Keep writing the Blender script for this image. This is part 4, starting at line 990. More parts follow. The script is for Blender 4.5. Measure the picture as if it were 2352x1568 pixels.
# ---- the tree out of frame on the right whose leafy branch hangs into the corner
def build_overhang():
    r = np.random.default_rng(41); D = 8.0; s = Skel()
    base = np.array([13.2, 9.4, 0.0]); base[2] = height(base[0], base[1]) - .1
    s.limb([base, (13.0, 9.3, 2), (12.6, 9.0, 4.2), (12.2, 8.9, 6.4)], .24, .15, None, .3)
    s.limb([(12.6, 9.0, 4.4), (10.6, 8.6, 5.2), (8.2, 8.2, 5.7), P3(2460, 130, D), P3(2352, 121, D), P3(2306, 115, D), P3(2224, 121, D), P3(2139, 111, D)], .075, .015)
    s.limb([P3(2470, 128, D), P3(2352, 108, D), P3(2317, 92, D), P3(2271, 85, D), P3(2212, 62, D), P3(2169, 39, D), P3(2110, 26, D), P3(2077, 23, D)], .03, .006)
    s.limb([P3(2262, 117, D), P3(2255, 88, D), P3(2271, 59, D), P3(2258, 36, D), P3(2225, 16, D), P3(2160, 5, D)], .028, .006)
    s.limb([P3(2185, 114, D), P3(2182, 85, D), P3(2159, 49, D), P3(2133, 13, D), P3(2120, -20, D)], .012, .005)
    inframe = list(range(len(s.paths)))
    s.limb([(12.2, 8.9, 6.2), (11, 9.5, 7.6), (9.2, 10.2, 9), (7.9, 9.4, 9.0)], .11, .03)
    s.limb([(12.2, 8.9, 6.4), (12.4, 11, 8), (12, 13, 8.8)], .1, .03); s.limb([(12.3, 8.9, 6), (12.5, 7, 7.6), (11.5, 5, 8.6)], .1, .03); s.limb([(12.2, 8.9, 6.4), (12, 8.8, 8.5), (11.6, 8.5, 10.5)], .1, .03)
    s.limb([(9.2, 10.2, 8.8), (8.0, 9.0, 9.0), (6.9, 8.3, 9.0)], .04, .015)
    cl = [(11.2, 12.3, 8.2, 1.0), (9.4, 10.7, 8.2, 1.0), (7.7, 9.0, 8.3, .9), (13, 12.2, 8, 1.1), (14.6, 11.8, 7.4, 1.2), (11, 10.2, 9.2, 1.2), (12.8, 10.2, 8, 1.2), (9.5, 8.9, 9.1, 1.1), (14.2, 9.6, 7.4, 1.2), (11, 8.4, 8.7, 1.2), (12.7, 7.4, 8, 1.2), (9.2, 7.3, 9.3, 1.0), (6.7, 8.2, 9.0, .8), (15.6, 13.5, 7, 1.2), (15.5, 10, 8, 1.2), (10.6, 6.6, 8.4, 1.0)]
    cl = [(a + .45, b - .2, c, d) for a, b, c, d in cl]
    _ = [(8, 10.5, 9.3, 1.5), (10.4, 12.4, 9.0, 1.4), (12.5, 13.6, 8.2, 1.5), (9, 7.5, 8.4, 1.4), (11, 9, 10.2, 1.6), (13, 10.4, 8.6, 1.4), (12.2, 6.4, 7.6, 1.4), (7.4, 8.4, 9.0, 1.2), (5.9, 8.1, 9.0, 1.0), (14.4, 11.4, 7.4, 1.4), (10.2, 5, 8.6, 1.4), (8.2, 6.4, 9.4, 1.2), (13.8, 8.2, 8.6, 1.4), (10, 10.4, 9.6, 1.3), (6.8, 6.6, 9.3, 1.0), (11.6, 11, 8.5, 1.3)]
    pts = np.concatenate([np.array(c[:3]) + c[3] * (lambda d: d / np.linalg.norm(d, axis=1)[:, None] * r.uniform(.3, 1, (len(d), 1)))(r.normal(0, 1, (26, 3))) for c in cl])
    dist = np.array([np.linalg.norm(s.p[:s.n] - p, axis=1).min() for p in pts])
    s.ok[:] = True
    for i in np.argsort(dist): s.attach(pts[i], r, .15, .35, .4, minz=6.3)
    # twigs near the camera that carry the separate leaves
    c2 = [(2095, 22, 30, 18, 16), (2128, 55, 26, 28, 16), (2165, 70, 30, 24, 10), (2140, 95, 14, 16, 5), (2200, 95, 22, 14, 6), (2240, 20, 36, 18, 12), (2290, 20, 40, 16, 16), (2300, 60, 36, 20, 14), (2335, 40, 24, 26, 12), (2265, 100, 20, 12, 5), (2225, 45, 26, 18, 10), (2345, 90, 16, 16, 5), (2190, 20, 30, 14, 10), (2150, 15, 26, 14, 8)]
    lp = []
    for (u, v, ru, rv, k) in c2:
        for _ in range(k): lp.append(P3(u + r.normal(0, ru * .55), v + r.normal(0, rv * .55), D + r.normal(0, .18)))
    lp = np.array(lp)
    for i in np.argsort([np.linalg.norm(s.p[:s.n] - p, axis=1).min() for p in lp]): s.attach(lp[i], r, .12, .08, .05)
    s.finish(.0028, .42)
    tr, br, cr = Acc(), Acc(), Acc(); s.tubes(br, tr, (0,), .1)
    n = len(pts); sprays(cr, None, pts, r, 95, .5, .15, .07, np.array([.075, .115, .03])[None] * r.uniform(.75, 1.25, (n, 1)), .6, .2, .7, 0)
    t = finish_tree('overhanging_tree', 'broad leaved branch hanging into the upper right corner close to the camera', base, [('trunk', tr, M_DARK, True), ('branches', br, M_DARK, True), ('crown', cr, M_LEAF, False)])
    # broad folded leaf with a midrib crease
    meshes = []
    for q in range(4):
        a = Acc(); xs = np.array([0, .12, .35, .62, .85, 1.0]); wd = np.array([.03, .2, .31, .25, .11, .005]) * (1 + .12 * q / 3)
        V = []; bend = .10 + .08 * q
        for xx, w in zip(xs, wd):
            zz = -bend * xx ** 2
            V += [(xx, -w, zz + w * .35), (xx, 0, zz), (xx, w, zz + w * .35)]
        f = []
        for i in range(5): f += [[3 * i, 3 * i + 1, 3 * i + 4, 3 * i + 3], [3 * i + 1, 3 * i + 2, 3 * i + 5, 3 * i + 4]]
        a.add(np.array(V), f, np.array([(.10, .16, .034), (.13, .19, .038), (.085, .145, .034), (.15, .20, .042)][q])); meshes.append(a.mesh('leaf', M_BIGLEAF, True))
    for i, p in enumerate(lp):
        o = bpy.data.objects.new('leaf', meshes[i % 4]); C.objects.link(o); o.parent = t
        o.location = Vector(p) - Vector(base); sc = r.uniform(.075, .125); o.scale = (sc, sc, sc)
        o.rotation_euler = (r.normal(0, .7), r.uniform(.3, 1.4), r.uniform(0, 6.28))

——

- **Required work**
Restate the whole listing exactly.

- **Task answer**
Keep writing the Blender script for this image. This is part 4, starting at line 990. More parts follow. The script is for Blender 4.5. Measure the picture as if it were 2352x1568 pixels.
# ---- the tree out of frame on the right whose leafy branch hangs into the corner
def build_overhang():
    r = np.random.default_rng(41); D = 8.0; s = Skel()
    base = np.array([13.2, 9.4, 0.0]); base[2] = height(base[0], base[1]) - .1
    s.limb([base, (13.0, 9.3, 2), (12.6, 9.0, 4.2), (12.2, 8.9, 6.4)], .24, .15, None, .3)
    s.limb([(12.6, 9.0, 4.4), (10.6, 8.6, 5.2), (8.2, 8.2, 5.7), P3(2460, 130, D), P3(2352, 121, D), P3(2306, 115, D), P3(2224, 121, D), P3(2139, 111, D)], .075, .015)
    s.limb([P3(2470, 128, D), P3(2352, 108, D), P3(2317, 92, D), P3(2271, 85, D), P3(2212, 62, D), P3(2169, 39, D), P3(2110, 26, D), P3(2077, 23, D)], .03, .006)
    s.limb([P3(2262, 117, D), P3(2255, 88, D), P3(2271, 59, D), P3(2258, 36, D), P3(2225, 16, D), P3(2160, 5, D)], .028, .006)
    s.limb([P3(2185, 114, D), P3(2182, 85, D), P3(2159, 49, D), P3(2133, 13, D), P3(2120, -20, D)], .012, .005)
    inframe = list(range(len(s.paths)))
    s.limb([(12.2, 8.9, 6.2), (11, 9.5, 7.6), (9.2, 10.2, 9), (7.9, 9.4, 9.0)], .11, .03)
    s.limb([(12.2, 8.9, 6.4), (12.4, 11, 8), (12, 13, 8.8)], .1, .03); s.limb([(12.3, 8.9, 6), (12.5, 7, 7.6), (11.5, 5, 8.6)], .1, .03); s.limb([(12.2, 8.9, 6.4), (12, 8.8, 8.5), (11.6, 8.5, 10.5)], .1, .03)
    s.limb([(9.2, 10.2, 8.8), (8.0, 9.0, 9.0), (6.9, 8.3, 9.0)], .04, .015)
    cl = [(11.2, 12.3, 8.2, 1.0), (9.4, 10.7, 8.2, 1.0), (7.7, 9.0, 8.3, .9), (13, 12.2, 8, 1.1), (14.6, 11.8, 7.4, 1.2), (11, 10.2, 9.2, 1.2), (12.8, 10.2, 8, 1.2), (9.5, 8.9, 9.1, 1.1), (14.2, 9.6, 7.4, 1.2), (11, 8.4, 8.7, 1.2), (12.7, 7.4, 8, 1.2), (9.2, 7.3, 9.3, 1.0), (6.7, 8.2, 9.0, .8), (15.6, 13.5, 7, 1.2), (15.5, 10, 8, 1.2), (10.6, 6.6, 8.4, 1.0)]
    cl = [(a + .45, b - .2, c, d) for a, b, c, d in cl]
    _ = [(8, 10.5, 9.3, 1.5), (10.4, 12.4, 9.0, 1.4), (12.5, 13.6, 8.2, 1.5), (9, 7.5, 8.4, 1.4), (11, 9, 10.2, 1.6), (13, 10.4, 8.6, 1.4), (12.2, 6.4, 7.6, 1.4), (7.4, 8.4, 9.0, 1.2), (5.9, 8.1, 9.0, 1.0), (14.4, 11.4, 7.4, 1.4), (10.2, 5, 8.6, 1.4), (8.2, 6.4, 9.4, 1.2), (13.8, 8.2, 8.6, 1.4), (10, 10.4, 9.6, 1.3), (6.8, 6.6, 9.3, 1.0), (11.6, 11, 8.5, 1.3)]
    pts = np.concatenate([np.array(c[:3]) + c[3] * (lambda d: d / np.linalg.norm(d, axis=1)[:, None] * r.uniform(.3, 1, (len(d), 1)))(r.normal(0, 1, (26, 3))) for c in cl])
    dist = np.array([np.linalg.norm(s.p[:s.n] - p, axis=1).min() for p in pts])
    s.ok[:] = True
    for i in np.argsort(dist): s.attach(pts[i], r, .15, .35, .4, minz=6.3)
    # twigs near the camera that carry the separate leaves
    c2 = [(2095, 22, 30, 18, 16), (2128, 55, 26, 28, 16), (2165, 70, 30, 24, 10), (2140, 95, 14, 16, 5), (2200, 95, 22, 14, 6), (2240, 20, 36, 18, 12), (2290, 20, 40, 16, 16), (2300, 60, 36, 20, 14), (2335, 40, 24, 26, 12), (2265, 100, 20, 12, 5), (2225, 45, 26, 18, 10), (2345, 90, 16, 16, 5), (2190, 20, 30, 14, 10), (2150, 15, 26, 14, 8)]
    lp = []
    for (u, v, ru, rv, k) in c2:
        for _ in range(k): lp.append(P3(u + r.normal(0, ru * .55), v + r.normal(0, rv * .55), D + r.normal(0, .18)))
    lp = np.array(lp)
    for i in np.argsort([np.linalg.norm(s.p[:s.n] - p, axis=1).min() for p in lp]): s.attach(lp[i], r, .12, .08, .05)
    s.finish(.0028, .42)
    tr, br, cr = Acc(), Acc(), Acc(); s.tubes(br, tr, (0,), .1)
    n = len(pts); sprays(cr, None, pts, r, 95, .5, .15, .07, np.array([.075, .115, .03])[None] * r.uniform(.75, 1.25, (n, 1)), .6, .2, .7, 0)
    t = finish_tree('overhanging_tree', 'broad leaved branch hanging into the upper right corner close to the camera', base, [('trunk', tr, M_DARK, True), ('branches', br, M_DARK, True), ('crown', cr, M_LEAF, False)])
    # broad folded leaf with a midrib crease
    meshes = []
    for q in range(4):
        a = Acc(); xs = np.array([0, .12, .35, .62, .85, 1.0]); wd = np.array([.03, .2, .31, .25, .11, .005]) * (1 + .12 * q / 3)
        V = []; bend = .10 + .08 * q
        for xx, w in zip(xs, wd):
            zz = -bend * xx ** 2
            V += [(xx, -w, zz + w * .35), (xx, 0, zz), (xx, w, zz + w * .35)]
        f = []
        for i in range(5): f += [[3 * i, 3 * i + 1, 3 * i + 4, 3 * i + 3], [3 * i + 1, 3 * i + 2, 3 * i + 5, 3 * i + 4]]
        a.add(np.array(V), f, np.array([(.10, .16, .034), (.13, .19, .038), (.085, .145, .034), (.15, .20, .042)][q])); meshes.append(a.mesh('leaf', M_BIGLEAF, True))
    for i, p in enumerate(lp):
        o = bpy.data.objects.new('leaf', meshes[i % 4]); C.objects.link(o); o.parent = t
        o.location = Vector(p) - Vector(base); sc = r.uniform(.075, .125); o.scale = (sc, sc, sc)
        o.rotation_euler = (r.normal(0, .7), r.uniform(.3, 1.4), r.uniform(0, 6.28))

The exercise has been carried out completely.